Несовпадение внутренних ресурсов героя и той роли, которую он желает занять в миропорядке порождает сатирическую модальность. Изображается такое несоответствие рядом зримых положений, очевидных читателю, но всегда неочевидных самому герою. В сатире личность претендует на какую-то роль, пытаясь вести себя «как начальник», «как отец», «как священник», «как рыцарь», но всегда не дотягивает до совпадения с этой ролью. В отличие от героики здесь самозванство — стержень ситуации. По словам Гегеля, в сатире происходит «пустое разбухание субъективности».
В рассказе Ильфа и Петрова «Даровитая девушка» о самой героине по имени Кусичка Крант мы знаем только некоторые детали. На афише фильма, в котором она снимается, отсутствует её имя, а в самом фильме вместо неё лишь «мелькнули чьи-то взятые крупным планом ноги» [Ильф И., Петров Е., 1961. С. 295]. О сатирической модальности рассказа свидетельствует несовпадение претензии на роль в миропорядке (а конкретно в этом случае — на роль в фильме), статус актрисы и реальное положение дел, где мелькнувшие в кадре на одно мгновение ноги Кусички Крант используются как эпизодический фрагмент. Это никак не соответствует заявлениям самой героини: «я решила посвятить кино всю, всю жизнь» [Там же. С. 292], «у меня фотогеничное лицо» [Там же], она «вставала в шесть часов утра и отправлялась на кинофабрику. Возвращалась поздно вечером усталая, голодная, но торжествующая» [Там же. С. 293]. Здесь отсутствие героини в кадре указывает на отсутствие той роли, которую приписывает себе персонаж. Ранний уход и позднее возвращение оборачиваются нулевым результатом, свидетельствуют о раздутой претензии, а не о трудовом подвиге.

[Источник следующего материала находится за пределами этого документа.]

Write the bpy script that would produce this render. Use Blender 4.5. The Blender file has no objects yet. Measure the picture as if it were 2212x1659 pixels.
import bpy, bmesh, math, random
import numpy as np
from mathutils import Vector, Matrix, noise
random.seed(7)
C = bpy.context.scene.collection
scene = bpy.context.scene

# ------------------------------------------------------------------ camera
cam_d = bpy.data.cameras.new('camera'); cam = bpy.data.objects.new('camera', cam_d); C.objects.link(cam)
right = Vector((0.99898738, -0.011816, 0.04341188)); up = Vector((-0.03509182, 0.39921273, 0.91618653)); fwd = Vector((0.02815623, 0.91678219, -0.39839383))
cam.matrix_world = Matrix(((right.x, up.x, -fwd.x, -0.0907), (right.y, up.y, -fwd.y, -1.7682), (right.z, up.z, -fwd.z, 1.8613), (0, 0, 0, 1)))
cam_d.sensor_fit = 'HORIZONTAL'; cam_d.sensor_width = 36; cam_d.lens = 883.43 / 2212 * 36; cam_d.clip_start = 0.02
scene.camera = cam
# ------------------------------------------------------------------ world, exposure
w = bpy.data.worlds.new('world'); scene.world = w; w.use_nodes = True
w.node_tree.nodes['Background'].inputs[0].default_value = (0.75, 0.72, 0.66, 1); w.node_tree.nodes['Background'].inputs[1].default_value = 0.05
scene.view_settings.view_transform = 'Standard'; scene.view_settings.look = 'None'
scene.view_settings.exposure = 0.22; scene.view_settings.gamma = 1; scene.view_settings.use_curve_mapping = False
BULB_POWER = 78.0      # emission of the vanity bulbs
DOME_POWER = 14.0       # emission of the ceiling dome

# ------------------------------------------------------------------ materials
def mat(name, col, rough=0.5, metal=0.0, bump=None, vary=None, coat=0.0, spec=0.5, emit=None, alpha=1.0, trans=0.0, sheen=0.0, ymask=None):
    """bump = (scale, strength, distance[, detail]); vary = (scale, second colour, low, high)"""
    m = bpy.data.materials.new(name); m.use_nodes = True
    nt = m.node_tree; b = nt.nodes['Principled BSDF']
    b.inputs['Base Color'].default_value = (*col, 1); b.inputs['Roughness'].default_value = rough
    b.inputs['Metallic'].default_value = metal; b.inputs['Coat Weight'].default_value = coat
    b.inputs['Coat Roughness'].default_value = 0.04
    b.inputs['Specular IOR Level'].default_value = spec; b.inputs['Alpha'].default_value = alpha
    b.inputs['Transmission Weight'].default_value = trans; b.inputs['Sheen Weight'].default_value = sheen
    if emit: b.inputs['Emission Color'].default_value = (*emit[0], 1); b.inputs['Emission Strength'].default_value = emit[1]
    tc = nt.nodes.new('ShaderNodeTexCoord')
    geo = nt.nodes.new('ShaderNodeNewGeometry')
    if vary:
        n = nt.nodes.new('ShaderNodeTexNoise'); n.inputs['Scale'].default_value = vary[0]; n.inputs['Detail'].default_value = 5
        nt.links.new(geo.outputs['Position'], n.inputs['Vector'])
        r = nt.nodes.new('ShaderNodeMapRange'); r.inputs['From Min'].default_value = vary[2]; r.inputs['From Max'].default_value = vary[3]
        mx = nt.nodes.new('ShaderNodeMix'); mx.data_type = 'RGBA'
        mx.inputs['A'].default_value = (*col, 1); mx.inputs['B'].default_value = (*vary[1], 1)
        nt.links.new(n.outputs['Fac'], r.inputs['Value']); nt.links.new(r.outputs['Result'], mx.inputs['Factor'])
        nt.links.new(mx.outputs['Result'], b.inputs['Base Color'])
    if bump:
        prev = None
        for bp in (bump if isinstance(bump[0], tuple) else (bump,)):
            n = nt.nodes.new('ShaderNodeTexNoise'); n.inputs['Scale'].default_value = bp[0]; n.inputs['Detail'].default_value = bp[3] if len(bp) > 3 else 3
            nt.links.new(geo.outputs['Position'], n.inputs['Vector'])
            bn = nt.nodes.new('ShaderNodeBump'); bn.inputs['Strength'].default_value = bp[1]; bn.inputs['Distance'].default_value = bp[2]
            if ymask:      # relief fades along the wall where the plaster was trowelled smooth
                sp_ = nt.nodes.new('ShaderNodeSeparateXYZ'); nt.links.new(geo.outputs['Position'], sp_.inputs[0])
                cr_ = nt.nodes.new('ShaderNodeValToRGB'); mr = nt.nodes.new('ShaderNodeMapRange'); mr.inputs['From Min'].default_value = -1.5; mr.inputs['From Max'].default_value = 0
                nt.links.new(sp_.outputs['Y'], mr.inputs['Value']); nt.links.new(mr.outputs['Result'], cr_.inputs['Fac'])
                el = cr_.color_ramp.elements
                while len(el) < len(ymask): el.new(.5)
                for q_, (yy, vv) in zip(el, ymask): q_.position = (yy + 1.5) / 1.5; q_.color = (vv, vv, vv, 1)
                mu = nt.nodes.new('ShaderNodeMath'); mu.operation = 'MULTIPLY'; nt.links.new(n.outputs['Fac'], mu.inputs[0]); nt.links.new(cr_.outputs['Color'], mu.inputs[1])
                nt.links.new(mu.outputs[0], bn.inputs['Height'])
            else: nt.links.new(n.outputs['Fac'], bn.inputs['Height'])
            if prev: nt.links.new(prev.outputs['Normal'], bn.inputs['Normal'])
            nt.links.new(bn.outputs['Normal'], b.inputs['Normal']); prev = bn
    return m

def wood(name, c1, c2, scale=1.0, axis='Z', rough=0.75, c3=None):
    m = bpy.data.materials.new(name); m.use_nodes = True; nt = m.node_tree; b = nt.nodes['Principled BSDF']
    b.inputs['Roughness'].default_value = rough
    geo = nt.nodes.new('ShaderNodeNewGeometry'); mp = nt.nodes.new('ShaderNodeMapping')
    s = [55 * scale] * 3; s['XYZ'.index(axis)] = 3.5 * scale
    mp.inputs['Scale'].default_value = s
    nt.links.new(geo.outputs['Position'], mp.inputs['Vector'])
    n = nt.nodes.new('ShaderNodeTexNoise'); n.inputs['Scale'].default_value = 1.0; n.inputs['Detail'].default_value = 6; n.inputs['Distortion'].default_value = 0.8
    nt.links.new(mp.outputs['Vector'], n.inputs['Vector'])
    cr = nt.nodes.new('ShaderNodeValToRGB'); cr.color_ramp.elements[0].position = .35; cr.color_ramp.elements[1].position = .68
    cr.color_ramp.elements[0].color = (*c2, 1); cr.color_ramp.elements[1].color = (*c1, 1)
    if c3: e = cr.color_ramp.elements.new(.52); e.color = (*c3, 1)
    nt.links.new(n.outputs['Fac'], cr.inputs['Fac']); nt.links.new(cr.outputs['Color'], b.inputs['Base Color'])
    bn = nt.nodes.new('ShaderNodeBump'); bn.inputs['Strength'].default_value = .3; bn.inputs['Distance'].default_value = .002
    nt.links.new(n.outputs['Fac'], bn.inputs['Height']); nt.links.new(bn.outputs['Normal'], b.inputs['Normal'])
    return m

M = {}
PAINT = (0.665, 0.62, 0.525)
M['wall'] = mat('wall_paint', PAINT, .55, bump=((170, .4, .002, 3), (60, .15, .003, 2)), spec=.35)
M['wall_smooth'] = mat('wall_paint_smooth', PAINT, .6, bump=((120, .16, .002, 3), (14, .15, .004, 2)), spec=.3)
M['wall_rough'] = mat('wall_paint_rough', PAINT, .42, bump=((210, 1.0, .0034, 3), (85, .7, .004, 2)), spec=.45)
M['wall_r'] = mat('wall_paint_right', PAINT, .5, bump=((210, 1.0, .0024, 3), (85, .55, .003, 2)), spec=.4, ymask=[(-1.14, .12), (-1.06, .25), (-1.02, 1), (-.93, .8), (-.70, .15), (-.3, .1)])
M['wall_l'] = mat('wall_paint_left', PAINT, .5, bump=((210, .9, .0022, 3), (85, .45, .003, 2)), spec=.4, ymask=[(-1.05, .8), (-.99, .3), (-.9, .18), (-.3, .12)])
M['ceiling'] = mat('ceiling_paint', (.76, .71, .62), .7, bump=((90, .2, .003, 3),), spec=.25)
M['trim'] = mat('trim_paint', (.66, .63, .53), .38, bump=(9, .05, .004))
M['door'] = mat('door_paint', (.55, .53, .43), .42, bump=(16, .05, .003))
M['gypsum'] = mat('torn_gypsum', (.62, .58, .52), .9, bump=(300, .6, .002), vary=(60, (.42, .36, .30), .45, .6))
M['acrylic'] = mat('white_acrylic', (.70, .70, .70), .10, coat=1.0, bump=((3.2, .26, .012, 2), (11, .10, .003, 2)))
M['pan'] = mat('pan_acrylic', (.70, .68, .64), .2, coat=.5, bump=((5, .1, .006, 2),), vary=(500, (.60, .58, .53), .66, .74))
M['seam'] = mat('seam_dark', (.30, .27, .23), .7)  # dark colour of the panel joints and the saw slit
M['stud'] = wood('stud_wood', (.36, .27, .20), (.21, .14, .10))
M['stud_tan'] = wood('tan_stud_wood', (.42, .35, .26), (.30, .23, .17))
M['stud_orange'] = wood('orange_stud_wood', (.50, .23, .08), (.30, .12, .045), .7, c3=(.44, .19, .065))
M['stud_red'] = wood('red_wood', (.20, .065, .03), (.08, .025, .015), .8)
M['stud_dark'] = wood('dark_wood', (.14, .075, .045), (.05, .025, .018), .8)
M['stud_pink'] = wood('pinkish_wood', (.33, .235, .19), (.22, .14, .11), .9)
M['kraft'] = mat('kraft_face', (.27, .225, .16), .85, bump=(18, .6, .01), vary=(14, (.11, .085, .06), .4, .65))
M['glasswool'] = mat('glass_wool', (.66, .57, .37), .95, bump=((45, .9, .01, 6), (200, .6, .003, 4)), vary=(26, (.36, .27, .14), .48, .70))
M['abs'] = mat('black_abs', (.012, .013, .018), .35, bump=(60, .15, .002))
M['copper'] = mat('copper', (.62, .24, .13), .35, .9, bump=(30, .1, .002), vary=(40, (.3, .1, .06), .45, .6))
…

Отсутствие визуальных подробностей внешности и самого лица в кадре, само по себе обнаруживает вскрытие пустой претензии на значимость, отсутствие лица под маской. Характерное для сатиры выявление обезличенности, которому соответствует и частичное устранение визуального, — это и есть способ сатиризации наружностью, о котором упоминает М. Бахтин.
В другом рассказе Ильфа и Петрова «Весельчак» внешность героя по имени Никанор Павлович представлена так: «За мной стоял рыжеусый человек с оловянными глазами, в драповом пальто, каракулевой шляпе с лентой и больших хозяйственных калошах» [Там же. С. 324]. Здесь большинство деталей внешности составляют лишь вещи: пальто, шляпа, калоши, лента. Рыжие усы и «оловянные» глаза представляют собой скорее маску, чем реальное лицо человека. Такая стратегия изображения вызвана сатирической установкой рассказа, которая обнаруживает пустоту личности под маской «весельчака». Изобразительная сторона произведения здесь демонстрирует отсутствие человеческого лица. Это говорит о необходимости рассмотреть случаи редукции визуального в эпосе.
§ 2. Допущение некоторой степени визуальной редукции в эпосе
Отсутствие зримых образов не только в лирике, но и в эпосе очень важно, поскольку означает, что редукция зримых образов есть в каждом роде литературы. Родовая принадлежность произведения влияет на интенсивность в нём зримых образов, но не гарантирует беспрерывного созерцания, сплошной визуальности в каком-то из родов. Хотя лирика показывает, что существует сплошная незримость (полная редукция), но никогда не бывает сплошной визуальности на протяжении всего текста. Следующий параграф исследования предполагает изучение визуальности и её редукции в драме, а пока мы обратимся к примерам редукции зримого в эпосе.
В рассказе А. И. Куприна «Чудесный доктор» первая реплика героя: «Гриш, а Гриш! Гляди-ка, поросёнок-то… Смеётся… Да-а. А во рту-то у него!.. Смотри, смотри… травка» [Куприн, 1987. С. 18] ещё не даёт читателю конкретного представления о месте, в котором происходит действие, о времени года, о смысле самой реплики. Из этих слов героя читатель видит только часть мира глазами мальчика. Но повествование последовательно открывает новый (дальний) план изображения: детей, стоящих перед окном гастронома в зимнее время года. Когда витрина названа «великолепной выставкой», мы понимаем, что описание передаёт точку зрения двух голодных мальчиков. В этом описании присутствует подробное изображение содержимого витрины, но отсутствует изображение внешности самих героев. Можно считать представленную повествователем картину неполной. Но отсутствие наружности героев здесь не случайно: читатель должен отвлечься от созерцания их внешности, чтобы смотреть не на самих героев со стороны, а посмотреть их глазами на мир. Редукция внешности, таким образом, является частью художественной задачи. Внешность здесь устраняется в пользу определённой точки зрения — точки зрения самих персонажей.